In this backdrop, let us ask a few (simple) questions: Has banning the TLP, or arresting their supporters, ‘fixed’ the problem? Has the underlying sentiment in our society, concerning blasphemy and its violent reactions, been remedied? Does it mean that any future cases of (alleged) blasphemy will no longer result in an outpour of people on our streets, because those people are ‘banned’? Does banning a religious organisation, which was also been registered as a political party, dissipate the fervour of its followers? Has there been any effort of engagement—not in terms of politics, but in terms of theology—with the members and supporters of TLP? Has the government, and more importantly the State, made any attempt to create a counter-narrative to the TLP methods, as it did against extremism by other proscribed organisations (e.g. TTP)? Over the past twenty years, has our experience in the ‘war against terror’ not taught us that a battle for ‘hearts and minds’ cannot simply be won through bullets and batons? And that, for a permanent victory, the might of the State must be wedded with the seduction of the intellect?

Also, TLP has only been designated as a ‘banned’ outfit, under the anti-terrorism laws; however, TLP is registered as a political party, under the Election Act, 2017, which can only be banned or outlawed through a process that culminates in the honourable Supreme Court. And even if that is (eventually) done, will it quench the sentiments of hundreds of thousands of people who sympathise with TLP’s ideology?

This is not about a particular party or legal course of action. Our State needs to recognise that members of TLP ascribe to a religious philosophy that perseveres through our society. Religious sentimentality, concerning incidents of (alleged) blasphemy in Pakistan, stretches back many decades. There was no TLP in existence when thousands protested against blasphemous material on YouTube some years back. TLP had not even been formed when hundreds of thousands of people came out in support of Mumtaz Qadri. Even before that—as far back as Zulfiqar Ali Bhutto’s government—people of Pakistan have come out in support of issues concerning anti-blasphemy. It is not the TLP that has evoked these sentiments amongst regular people. The TLP has merely given such sentiment a face and a voice. And so, banning of TLP will not fix the underlying issue—it will merely shrug it aside for a while—till the next eruption brings it to surface.

Also, while on the issue, let us also have the humility to accept that members of TLP are not all irrational violent beings. Most of the people who came out for the burial of Khadim Husain Rizvi were regular folk—who work in the local shops and factories and offices. They feel passionately about the issue of blasphemy; but that doesn’t mean that they are all ‘terrorists’ or followers of a proscribed ideology.

TLP, in its most basic appeal, represents the sentiments of a large fraction (if not the majority) of the people of Pakistan.
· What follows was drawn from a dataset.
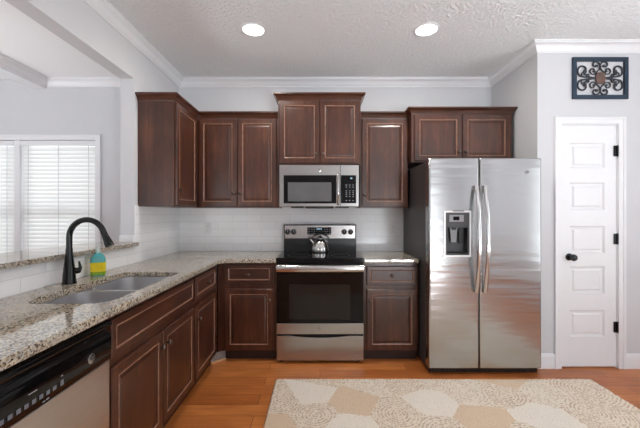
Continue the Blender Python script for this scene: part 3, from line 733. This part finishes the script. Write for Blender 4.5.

In a nation-wide poll concerning the issue, the people of Pakistan (predominantly peaceful in nature) would probably vote in favour of strict government action to curb incidents of blasphemy. And that does not make them evil or bad people.

In the circumstances, the State of Pakistan must devise a long-term peaceful strategy to curb violence, while respecting people’s religious emotions. Where are the ulema of Pakistan, who can explain to the people that violence is not the way of our Prophet (SAWW)? That His (SAWW) infinite respect, in the material and the invisible universe, is not affected by some obscure cartoon in some random publication. That we—sinful souls—are incapable of adding to, subtracting from, or upholding the honour and respect of His (SAWW) majesty. That at best, as His (SAWW) followers, we can only attempt to act in a manner that would be deserving of His (SAWW) intercession. And that burning public property, blocking roads, inconveniencing other people, and beating-up police officials (who are just doing their duty) runs contrary to His (SAWW) peaceful example.

A narrative of this sort—only better—must be deliberately developed and debated across media waves, in order to counter the emotional appeal of TLP. Because till such time that we win the ‘hearts and minds’ of the TLP supporters, in their own theological diction, we will never fully be able to rid ourselves of this violence.